Another is that when you stretch out of desire to please others, it will somewhere down the road will exhaust you. People get frustrated, angry, feel let down, depressed because they do so much out of desire to please and find that after all what they have said and done, they are still left standing on their own. It is the most saddest and dissapointing thing of all. So, if you are going to do stuff for others be realistic and don't do it because you want to please others or out of a desire to be included or praised. Do it because it is what you genuinely want to do. Be true to yourself above all. This is the guts to stand on your own.
Another is that when you don't stretch out of fear, it stalls your own growth. I said to someone recently that people mature in their bodies but never in their minds. Humans minds stay immature as when they are in their teen years sometimes, even when they are in their 50's and 60's. Isn't that sad? This happens because we don't allow ourselves the right to grow. We constantly contain ourselves within the boundaries set for us by others. Please note that being a CEO doesn't make us emotionally mature. It only makes us live in the boundaries of society. Being a millionarire doesn't make us emotionally mature, it makes us a prisoners within the desires set by society.
So because of these things we don't develop our understanding. Because of it our understanding does not have the depth to see the role playing we do. To see why we do the role playing. Why we continue to do so despite the physical and emotional hardships that come long with it. It is very unfortunate. These are truly the ties that bind us.

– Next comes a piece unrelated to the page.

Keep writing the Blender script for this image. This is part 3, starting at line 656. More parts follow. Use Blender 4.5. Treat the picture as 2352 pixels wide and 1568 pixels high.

I find it so fascinating. I mean I myself have done this for many years in my own life. But I have always questioned the wisdom of society as a whole and searched for a one of my own. I always believed that life was more than what it was presented to me by my elders and those around me. I always believed that there was something out there. Despite how unpopular I got, how intolerable I got and how rejected, ridiculed and reprimanded I got, I stuck to my guns, because I trusted my instincts above all. Then I was shown bits and pieces of that truth from a far away place over the last couple of years. A place I didn't think existed but I knew in my heart was there. In many ways, I felt free. It wasn't even a sense of validation. It was a sense of freedom. My heart felt an upliftment and a setting of free. Like a bird being able to finally fly away. I was finally able to fly in my own truth. A beautiful feeling of joy, wonderment, freedom and gratefulness.
I wish people could see this. Ajhan Brahm says this so well. He says that we have locked ourselves in a prison and the door of that prison is open to us at all times but we just don't want to walk out of it. I truly understand what he says. It's the most beautiful thing in the world. It's the most freeing thing in the world as well.